* WHAT THE EXERCISE ASKS *
Copy all the material that follows, keeping every character the same.

* COLLECTED MATERIAL *
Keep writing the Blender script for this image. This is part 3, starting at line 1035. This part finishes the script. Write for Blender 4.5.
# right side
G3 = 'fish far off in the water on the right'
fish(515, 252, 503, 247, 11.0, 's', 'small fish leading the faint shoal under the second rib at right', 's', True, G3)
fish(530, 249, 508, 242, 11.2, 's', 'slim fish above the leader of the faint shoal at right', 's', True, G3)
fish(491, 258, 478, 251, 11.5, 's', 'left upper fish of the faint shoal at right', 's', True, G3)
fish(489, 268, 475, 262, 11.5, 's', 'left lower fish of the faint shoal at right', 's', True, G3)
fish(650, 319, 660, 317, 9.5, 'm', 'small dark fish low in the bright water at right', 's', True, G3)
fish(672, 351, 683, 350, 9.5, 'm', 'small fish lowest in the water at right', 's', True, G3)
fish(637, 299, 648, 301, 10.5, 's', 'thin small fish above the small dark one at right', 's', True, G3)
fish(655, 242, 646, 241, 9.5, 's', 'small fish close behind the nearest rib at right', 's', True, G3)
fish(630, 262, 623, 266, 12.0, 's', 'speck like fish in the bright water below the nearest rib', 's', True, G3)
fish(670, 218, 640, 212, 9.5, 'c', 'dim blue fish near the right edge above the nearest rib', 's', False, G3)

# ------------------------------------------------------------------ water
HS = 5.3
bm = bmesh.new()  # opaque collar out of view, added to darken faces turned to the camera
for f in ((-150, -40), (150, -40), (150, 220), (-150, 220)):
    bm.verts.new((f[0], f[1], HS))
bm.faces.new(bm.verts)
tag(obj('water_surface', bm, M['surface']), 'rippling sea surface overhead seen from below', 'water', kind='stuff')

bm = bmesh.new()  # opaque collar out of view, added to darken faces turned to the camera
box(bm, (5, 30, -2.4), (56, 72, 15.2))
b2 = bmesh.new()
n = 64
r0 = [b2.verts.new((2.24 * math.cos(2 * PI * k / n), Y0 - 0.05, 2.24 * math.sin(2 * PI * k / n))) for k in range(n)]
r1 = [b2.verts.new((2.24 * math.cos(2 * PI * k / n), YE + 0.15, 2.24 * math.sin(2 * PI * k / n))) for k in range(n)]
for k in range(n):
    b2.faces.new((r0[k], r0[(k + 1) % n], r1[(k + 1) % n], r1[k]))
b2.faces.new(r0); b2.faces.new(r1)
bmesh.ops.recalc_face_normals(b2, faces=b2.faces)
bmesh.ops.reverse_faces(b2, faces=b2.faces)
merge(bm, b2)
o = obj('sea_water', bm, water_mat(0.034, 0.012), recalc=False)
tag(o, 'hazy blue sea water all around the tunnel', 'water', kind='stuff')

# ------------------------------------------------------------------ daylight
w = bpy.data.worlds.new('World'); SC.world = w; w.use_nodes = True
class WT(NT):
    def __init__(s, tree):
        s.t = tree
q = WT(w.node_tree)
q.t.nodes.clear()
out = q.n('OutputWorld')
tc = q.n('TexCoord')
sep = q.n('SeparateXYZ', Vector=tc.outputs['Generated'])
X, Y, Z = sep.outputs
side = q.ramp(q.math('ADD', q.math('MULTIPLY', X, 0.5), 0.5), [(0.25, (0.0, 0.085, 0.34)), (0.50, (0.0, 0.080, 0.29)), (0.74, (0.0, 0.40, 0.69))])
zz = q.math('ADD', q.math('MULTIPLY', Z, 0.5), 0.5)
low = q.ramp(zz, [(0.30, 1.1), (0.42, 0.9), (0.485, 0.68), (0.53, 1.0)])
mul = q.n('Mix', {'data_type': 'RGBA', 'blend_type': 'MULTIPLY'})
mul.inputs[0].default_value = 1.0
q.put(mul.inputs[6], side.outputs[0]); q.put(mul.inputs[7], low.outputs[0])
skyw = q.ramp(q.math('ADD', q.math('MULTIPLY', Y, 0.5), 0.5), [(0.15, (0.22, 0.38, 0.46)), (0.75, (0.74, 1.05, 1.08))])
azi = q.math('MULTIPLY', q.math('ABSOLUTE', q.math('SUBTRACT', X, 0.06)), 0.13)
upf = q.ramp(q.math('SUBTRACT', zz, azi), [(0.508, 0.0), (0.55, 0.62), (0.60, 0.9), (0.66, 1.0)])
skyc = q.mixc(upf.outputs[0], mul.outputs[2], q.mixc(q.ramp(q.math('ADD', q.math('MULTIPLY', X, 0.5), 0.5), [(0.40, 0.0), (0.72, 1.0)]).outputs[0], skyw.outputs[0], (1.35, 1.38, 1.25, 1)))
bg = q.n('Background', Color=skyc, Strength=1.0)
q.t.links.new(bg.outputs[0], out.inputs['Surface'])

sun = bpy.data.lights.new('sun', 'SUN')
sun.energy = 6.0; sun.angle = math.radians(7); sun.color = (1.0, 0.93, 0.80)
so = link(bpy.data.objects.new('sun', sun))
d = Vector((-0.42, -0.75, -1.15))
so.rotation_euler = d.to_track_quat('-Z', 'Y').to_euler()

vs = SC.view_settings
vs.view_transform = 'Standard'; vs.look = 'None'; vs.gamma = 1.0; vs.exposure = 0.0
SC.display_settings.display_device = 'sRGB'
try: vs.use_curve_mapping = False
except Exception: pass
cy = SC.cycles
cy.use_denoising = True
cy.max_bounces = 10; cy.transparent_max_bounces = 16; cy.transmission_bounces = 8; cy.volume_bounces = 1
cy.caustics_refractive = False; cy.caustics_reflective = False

* SOLUTION *
Keep writing the Blender script for this image. This is part 3, starting at line 1035. This part finishes the script. Write for Blender 4.5.
# right side
G3 = 'fish far off in the water on the right'
fish(515, 252, 503, 247, 11.0, 's', 'small fish leading the faint shoal under the second rib at right', 's', True, G3)
fish(530, 249, 508, 242, 11.2, 's', 'slim fish above the leader of the faint shoal at right', 's', True, G3)
fish(491, 258, 478, 251, 11.5, 's', 'left upper fish of the faint shoal at right', 's', True, G3)
fish(489, 268, 475, 262, 11.5, 's', 'left lower fish of the faint shoal at right', 's', True, G3)
fish(650, 319, 660, 317, 9.5, 'm', 'small dark fish low in the bright water at right', 's', True, G3)
fish(672, 351, 683, 350, 9.5, 'm', 'small fish lowest in the water at right', 's', True, G3)
fish(637, 299, 648, 301, 10.5, 's', 'thin small fish above the small dark one at right', 's', True, G3)
fish(655, 242, 646, 241, 9.5, 's', 'small fish close behind the nearest rib at right', 's', True, G3)
fish(630, 262, 623, 266, 12.0, 's', 'speck like fish in the bright water below the nearest rib', 's', True, G3)
fish(670, 218, 640, 212, 9.5, 'c', 'dim blue fish near the right edge above the nearest rib', 's', False, G3)

# ------------------------------------------------------------------ water
HS = 5.3
bm = bmesh.new()  # opaque collar out of view, added to darken faces turned to the camera
for f in ((-150, -40), (150, -40), (150, 220), (-150, 220)):
    bm.verts.new((f[0], f[1], HS))
bm.faces.new(bm.verts)
tag(obj('water_surface', bm, M['surface']), 'rippling sea surface overhead seen from below', 'water', kind='stuff')

bm = bmesh.new()  # opaque collar out of view, added to darken faces turned to the camera
box(bm, (5, 30, -2.4), (56, 72, 15.2))
b2 = bmesh.new()
n = 64
r0 = [b2.verts.new((2.24 * math.cos(2 * PI * k / n), Y0 - 0.05, 2.24 * math.sin(2 * PI * k / n))) for k in range(n)]
r1 = [b2.verts.new((2.24 * math.cos(2 * PI * k / n), YE + 0.15, 2.24 * math.sin(2 * PI * k / n))) for k in range(n)]
for k in range(n):
    b2.faces.new((r0[k], r0[(k + 1) % n], r1[(k + 1) % n], r1[k]))
b2.faces.new(r0); b2.faces.new(r1)
bmesh.ops.recalc_face_normals(b2, faces=b2.faces)
bmesh.ops.reverse_faces(b2, faces=b2.faces)
merge(bm, b2)
o = obj('sea_water', bm, water_mat(0.034, 0.012), recalc=False)
tag(o, 'hazy blue sea water all around the tunnel', 'water', kind='stuff')

# ------------------------------------------------------------------ daylight
w = bpy.data.worlds.new('World'); SC.world = w; w.use_nodes = True
class WT(NT):
    def __init__(s, tree):
        s.t = tree
q = WT(w.node_tree)
q.t.nodes.clear()
out = q.n('OutputWorld')
tc = q.n('TexCoord')
sep = q.n('SeparateXYZ', Vector=tc.outputs['Generated'])
X, Y, Z = sep.outputs
side = q.ramp(q.math('ADD', q.math('MULTIPLY', X, 0.5), 0.5), [(0.25, (0.0, 0.085, 0.34)), (0.50, (0.0, 0.080, 0.29)), (0.74, (0.0, 0.40, 0.69))])
zz = q.math('ADD', q.math('MULTIPLY', Z, 0.5), 0.5)
low = q.ramp(zz, [(0.30, 1.1), (0.42, 0.9), (0.485, 0.68), (0.53, 1.0)])
mul = q.n('Mix', {'data_type': 'RGBA', 'blend_type': 'MULTIPLY'})
mul.inputs[0].default_value = 1.0
q.put(mul.inputs[6], side.outputs[0]); q.put(mul.inputs[7], low.outputs[0])
skyw = q.ramp(q.math('ADD', q.math('MULTIPLY', Y, 0.5), 0.5), [(0.15, (0.22, 0.38, 0.46)), (0.75, (0.74, 1.05, 1.08))])
azi = q.math('MULTIPLY', q.math('ABSOLUTE', q.math('SUBTRACT', X, 0.06)), 0.13)
upf = q.ramp(q.math('SUBTRACT', zz, azi), [(0.508, 0.0), (0.55, 0.62), (0.60, 0.9), (0.66, 1.0)])
skyc = q.mixc(upf.outputs[0], mul.outputs[2], q.mixc(q.ramp(q.math('ADD', q.math('MULTIPLY', X, 0.5), 0.5), [(0.40, 0.0), (0.72, 1.0)]).outputs[0], skyw.outputs[0], (1.35, 1.38, 1.25, 1)))
bg = q.n('Background', Color=skyc, Strength=1.0)
q.t.links.new(bg.outputs[0], out.inputs['Surface'])

sun = bpy.data.lights.new('sun', 'SUN')
sun.energy = 6.0; sun.angle = math.radians(7); sun.color = (1.0, 0.93, 0.80)
so = link(bpy.data.objects.new('sun', sun))
d = Vector((-0.42, -0.75, -1.15))
so.rotation_euler = d.to_track_quat('-Z', 'Y').to_euler()

vs = SC.view_settings
vs.view_transform = 'Standard'; vs.look = 'None'; vs.gamma = 1.0; vs.exposure = 0.0
SC.display_settings.display_device = 'sRGB'
try: vs.use_curve_mapping = False
except Exception: pass
cy = SC.cycles
cy.use_denoising = True
cy.max_bounces = 10; cy.transparent_max_bounces = 16; cy.transmission_bounces = 8; cy.volume_bounces = 1
cy.caustics_refractive = False; cy.caustics_reflective = False